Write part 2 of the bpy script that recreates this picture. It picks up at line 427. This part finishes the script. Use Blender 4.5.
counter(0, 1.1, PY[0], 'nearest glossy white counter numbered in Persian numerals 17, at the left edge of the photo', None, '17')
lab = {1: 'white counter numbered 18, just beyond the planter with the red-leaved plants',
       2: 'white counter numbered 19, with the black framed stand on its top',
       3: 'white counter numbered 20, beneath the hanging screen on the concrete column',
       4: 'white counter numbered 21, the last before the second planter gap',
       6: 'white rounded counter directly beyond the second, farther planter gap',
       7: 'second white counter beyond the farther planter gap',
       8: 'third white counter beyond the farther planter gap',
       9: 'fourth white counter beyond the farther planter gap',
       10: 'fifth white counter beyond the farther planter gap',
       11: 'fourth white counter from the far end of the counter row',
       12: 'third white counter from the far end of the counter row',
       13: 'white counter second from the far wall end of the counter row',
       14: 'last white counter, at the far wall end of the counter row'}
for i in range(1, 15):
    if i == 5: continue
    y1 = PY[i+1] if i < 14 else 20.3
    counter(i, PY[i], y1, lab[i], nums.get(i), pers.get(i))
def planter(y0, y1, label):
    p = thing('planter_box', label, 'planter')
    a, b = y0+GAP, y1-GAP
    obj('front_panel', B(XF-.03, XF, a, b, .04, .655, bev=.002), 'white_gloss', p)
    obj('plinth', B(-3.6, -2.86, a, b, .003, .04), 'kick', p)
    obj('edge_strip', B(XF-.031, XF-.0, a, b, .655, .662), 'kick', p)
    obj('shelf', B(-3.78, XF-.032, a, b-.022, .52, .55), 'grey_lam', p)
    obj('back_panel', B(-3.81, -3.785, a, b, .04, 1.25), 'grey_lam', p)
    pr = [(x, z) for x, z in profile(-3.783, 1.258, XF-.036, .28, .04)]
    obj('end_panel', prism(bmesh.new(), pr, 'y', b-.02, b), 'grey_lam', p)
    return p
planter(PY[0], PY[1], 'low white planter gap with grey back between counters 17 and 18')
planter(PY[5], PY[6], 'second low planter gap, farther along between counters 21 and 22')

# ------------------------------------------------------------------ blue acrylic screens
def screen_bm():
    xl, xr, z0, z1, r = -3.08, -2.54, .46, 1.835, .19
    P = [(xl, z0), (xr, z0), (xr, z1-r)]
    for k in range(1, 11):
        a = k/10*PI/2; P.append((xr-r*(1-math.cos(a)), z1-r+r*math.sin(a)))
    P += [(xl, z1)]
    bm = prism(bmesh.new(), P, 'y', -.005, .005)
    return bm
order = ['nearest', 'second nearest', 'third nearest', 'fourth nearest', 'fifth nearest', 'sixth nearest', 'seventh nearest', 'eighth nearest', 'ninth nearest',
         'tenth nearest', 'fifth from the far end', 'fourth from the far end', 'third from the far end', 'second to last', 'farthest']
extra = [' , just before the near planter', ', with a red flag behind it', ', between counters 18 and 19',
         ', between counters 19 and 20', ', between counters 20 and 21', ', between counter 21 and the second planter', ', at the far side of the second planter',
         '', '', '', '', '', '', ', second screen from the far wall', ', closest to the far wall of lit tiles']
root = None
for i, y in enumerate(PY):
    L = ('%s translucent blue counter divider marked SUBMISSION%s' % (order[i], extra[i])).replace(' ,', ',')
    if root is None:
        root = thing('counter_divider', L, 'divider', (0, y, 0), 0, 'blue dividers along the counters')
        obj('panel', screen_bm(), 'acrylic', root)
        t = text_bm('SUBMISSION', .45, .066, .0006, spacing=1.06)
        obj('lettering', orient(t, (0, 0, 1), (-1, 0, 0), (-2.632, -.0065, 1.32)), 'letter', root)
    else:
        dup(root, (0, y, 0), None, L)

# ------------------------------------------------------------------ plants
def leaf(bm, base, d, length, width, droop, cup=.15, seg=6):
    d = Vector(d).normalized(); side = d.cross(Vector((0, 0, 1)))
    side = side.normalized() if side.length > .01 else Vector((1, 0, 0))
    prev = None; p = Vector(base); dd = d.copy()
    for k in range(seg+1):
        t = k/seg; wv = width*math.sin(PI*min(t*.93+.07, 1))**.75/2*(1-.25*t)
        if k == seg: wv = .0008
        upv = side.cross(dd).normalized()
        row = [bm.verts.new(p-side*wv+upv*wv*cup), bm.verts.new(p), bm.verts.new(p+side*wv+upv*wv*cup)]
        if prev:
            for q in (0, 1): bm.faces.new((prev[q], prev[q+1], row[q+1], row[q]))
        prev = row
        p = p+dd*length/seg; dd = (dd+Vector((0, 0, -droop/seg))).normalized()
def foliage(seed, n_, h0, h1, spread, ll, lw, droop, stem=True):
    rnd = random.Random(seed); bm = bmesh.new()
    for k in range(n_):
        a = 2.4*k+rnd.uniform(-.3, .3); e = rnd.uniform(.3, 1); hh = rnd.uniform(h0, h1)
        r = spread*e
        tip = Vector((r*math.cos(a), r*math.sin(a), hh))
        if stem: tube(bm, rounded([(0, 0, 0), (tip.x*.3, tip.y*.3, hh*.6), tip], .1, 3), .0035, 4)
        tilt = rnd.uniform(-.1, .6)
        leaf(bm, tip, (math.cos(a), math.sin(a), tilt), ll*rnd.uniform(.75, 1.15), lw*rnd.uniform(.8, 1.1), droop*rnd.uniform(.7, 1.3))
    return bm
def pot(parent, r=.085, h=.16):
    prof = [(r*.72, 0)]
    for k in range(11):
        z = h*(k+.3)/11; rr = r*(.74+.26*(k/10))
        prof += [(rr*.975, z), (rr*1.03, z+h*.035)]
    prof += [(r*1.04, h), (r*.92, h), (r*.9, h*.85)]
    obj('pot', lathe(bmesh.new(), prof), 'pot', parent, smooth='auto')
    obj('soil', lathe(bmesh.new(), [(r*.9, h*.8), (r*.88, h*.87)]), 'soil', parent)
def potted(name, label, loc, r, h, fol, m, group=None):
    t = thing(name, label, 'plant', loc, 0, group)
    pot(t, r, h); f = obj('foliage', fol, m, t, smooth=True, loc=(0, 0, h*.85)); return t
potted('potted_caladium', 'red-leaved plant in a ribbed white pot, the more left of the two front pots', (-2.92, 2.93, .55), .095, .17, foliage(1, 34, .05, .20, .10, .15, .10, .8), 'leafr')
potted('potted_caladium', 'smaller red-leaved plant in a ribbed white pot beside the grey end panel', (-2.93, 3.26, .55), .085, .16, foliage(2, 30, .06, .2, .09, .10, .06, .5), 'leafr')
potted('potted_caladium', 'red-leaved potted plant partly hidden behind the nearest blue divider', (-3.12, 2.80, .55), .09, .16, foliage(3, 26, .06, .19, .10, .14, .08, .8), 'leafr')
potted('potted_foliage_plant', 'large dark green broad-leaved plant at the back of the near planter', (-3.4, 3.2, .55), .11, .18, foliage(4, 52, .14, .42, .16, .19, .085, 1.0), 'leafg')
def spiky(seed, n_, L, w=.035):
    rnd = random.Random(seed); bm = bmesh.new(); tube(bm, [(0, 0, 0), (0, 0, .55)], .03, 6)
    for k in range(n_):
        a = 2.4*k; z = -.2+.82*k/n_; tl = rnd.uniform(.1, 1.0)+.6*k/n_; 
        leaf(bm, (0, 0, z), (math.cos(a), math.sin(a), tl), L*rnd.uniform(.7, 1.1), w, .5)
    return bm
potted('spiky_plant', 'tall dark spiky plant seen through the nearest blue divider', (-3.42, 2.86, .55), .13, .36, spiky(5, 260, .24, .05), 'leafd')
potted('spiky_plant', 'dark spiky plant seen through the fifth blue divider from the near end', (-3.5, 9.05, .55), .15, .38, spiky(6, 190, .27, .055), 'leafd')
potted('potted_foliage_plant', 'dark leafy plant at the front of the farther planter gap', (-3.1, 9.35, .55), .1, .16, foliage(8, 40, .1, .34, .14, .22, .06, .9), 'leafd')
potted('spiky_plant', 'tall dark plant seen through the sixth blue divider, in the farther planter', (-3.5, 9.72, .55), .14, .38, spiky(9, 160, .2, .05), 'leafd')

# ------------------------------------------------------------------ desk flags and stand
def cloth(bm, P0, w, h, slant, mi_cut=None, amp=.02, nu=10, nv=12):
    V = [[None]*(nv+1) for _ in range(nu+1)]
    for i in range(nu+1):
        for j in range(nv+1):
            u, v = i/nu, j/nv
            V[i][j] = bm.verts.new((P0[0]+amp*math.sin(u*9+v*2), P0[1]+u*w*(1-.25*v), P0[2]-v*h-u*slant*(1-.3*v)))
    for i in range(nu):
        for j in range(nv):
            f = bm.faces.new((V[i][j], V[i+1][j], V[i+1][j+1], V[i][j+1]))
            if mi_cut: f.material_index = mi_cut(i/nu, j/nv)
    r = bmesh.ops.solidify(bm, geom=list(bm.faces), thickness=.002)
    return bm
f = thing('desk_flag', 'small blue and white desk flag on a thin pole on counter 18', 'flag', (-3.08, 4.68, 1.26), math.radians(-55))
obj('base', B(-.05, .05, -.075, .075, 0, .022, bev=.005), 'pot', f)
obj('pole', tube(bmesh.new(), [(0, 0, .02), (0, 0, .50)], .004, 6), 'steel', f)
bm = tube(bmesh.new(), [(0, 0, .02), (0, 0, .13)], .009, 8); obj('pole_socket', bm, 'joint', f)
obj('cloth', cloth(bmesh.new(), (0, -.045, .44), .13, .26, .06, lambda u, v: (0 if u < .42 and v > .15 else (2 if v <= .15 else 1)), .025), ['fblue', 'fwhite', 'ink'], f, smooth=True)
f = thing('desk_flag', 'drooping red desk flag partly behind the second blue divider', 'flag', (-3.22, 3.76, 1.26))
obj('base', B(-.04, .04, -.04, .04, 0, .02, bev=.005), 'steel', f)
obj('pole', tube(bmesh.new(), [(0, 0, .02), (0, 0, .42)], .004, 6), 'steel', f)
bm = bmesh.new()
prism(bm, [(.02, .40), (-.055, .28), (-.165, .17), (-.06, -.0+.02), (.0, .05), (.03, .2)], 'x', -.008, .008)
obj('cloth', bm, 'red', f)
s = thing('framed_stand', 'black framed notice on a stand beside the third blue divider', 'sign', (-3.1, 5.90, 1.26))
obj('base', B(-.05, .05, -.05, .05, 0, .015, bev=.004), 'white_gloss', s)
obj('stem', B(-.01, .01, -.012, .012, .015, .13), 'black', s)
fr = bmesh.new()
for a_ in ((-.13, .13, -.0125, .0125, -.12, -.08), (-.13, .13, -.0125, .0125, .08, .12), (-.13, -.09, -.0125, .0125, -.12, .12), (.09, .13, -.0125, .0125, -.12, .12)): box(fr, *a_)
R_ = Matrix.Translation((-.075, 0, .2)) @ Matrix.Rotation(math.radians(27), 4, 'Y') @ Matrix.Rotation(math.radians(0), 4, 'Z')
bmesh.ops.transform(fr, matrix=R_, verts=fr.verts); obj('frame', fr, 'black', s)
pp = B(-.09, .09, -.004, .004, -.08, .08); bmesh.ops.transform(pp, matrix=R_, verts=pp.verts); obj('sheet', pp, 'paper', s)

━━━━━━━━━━

## EXERCISE BRIEF
Quote the listing word for word from its first line through the line in which "planter(PY[5], PY[6], 'second" appears.

## RESPONSE
Write part 2 of the bpy script that recreates this picture. It picks up at line 427. This part finishes the script. Use Blender 4.5.
counter(0, 1.1, PY[0], 'nearest glossy white counter numbered in Persian numerals 17, at the left edge of the photo', None, '17')
lab = {1: 'white counter numbered 18, just beyond the planter with the red-leaved plants',
       2: 'white counter numbered 19, with the black framed stand on its top',
       3: 'white counter numbered 20, beneath the hanging screen on the concrete column',
       4: 'white counter numbered 21, the last before the second planter gap',
       6: 'white rounded counter directly beyond the second, farther planter gap',
       7: 'second white counter beyond the farther planter gap',
       8: 'third white counter beyond the farther planter gap',
       9: 'fourth white counter beyond the farther planter gap',
       10: 'fifth white counter beyond the farther planter gap',
       11: 'fourth white counter from the far end of the counter row',
       12: 'third white counter from the far end of the counter row',
       13: 'white counter second from the far wall end of the counter row',
       14: 'last white counter, at the far wall end of the counter row'}
for i in range(1, 15):
    if i == 5: continue
    y1 = PY[i+1] if i < 14 else 20.3
    counter(i, PY[i], y1, lab[i], nums.get(i), pers.get(i))
def planter(y0, y1, label):
    p = thing('planter_box', label, 'planter')
    a, b = y0+GAP, y1-GAP
    obj('front_panel', B(XF-.03, XF, a, b, .04, .655, bev=.002), 'white_gloss', p)
    obj('plinth', B(-3.6, -2.86, a, b, .003, .04), 'kick', p)
    obj('edge_strip', B(XF-.031, XF-.0, a, b, .655, .662), 'kick', p)
    obj('shelf', B(-3.78, XF-.032, a, b-.022, .52, .55), 'grey_lam', p)
    obj('back_panel', B(-3.81, -3.785, a, b, .04, 1.25), 'grey_lam', p)
    pr = [(x, z) for x, z in profile(-3.783, 1.258, XF-.036, .28, .04)]
    obj('end_panel', prism(bmesh.new(), pr, 'y', b-.02, b), 'grey_lam', p)
    return p
planter(PY[0], PY[1], 'low white planter gap with grey back between counters 17 and 18')
planter(PY[5], PY[6], 'second low planter gap, farther along between counters 21 and 22')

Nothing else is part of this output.